タワーマンションの課税見直し
   
カテゴリ:税務
作成日:01/24/2017
提供元:アサヒ・ビジネスセンター
  



リエ
「こんにちは黒田さん。この前喫茶店で気になる話を耳にしたのですが、質問してもいいですか。」






黒田
「リエちゃんこんにちは。どんな話かな?」

リエ
「近くの席の奥様方が話していたのですが、なんでも、タワーマンションへの課税方式が変わるから、買うなら今のうちよ! というような話でした。
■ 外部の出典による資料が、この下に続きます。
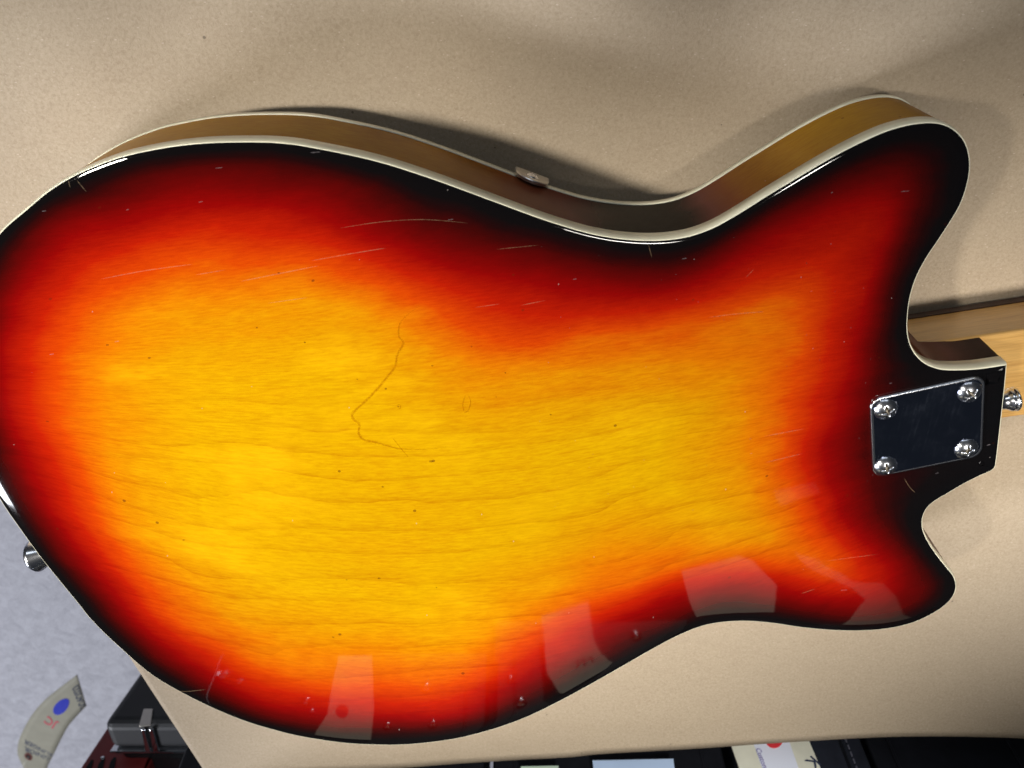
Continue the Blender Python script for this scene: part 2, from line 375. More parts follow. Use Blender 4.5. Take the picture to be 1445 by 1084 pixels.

」

黒田
「なるほど、たぶんタワーマンション(※1)に課される固定資産税と不動産取得税の見直しについての話だね。」

リエ
「そうなんですね。固定資産税は印字済みの納付書が届くので、計算方法についてはあまり気にしていなかったです。どんな見直しなんですか。」

黒田
「まだ平成29年度の税制改正大綱の中で公表されているだけなので、確定ではないけれど、売買するときなどに高層階のほうが高値で取引されていることが多いから、固定資産税もそれに合わせた按分をしよう、というものだよ。建物全体への課税額はそのままで、低層階では減額、高層階では増額となるイメージだね。按分の仕方についても規定されている(※2)けれど、区分所有者全員で申し出れば、申し出通りの按分比率にできる、ということになっているんだ。」

リエ
「今までは取引価格がどれだけ違っていても、固定資産税額は同じだったんですね。」

黒田
「そうだよ。マンションなどの共同住宅の固定資産税は、建物全体を評価し、それを総床面積に対する占有床面積で按分する計算になっているから、階数は考慮しないんだ。でも取引価額に関しては、眺望などの観点で高層階の方が高額になっているよね。」

リエ
「確かにタワーマンションの高層階というと、お金持ちが住んでいるイメージが強いですね。見直しが適用されてから高層階を購入すると、固定資産税を多く納めることになるから、買うなら今よ! になるわけですか。」

黒田
「そういうことだろうね。この見直しは平成30年度から新たに課税されるタワーマンションで適用開始されるということだけど、平成29年4月1月前までに売買契約が締結された住戸を含むタワーマンションは、見直し前の方法で計算されることになるんだ。ちなみに、不動産取得税も同様の補正が加わるけれど、不動産取得税は取得時に一度だけなので、固定資産税ほど影響は大きくないかな。」

リエ
「それってあと数ヵ月じゃないですか、私も早く物件を探さなきゃ! なんて言ってみたいものですね。」

黒田
「住めば都というし、タワーマンションの高層階にこだわらなくてもいいんじゃないかな。」

※1
高さが60mを超える建築物のうち、複数階に住居が所在しているもの。

※2
1階を100とし、階が1増すごとに、これに10を39で除した数を加えた数値を、階層別占有床面積補正率として、按分に用いる。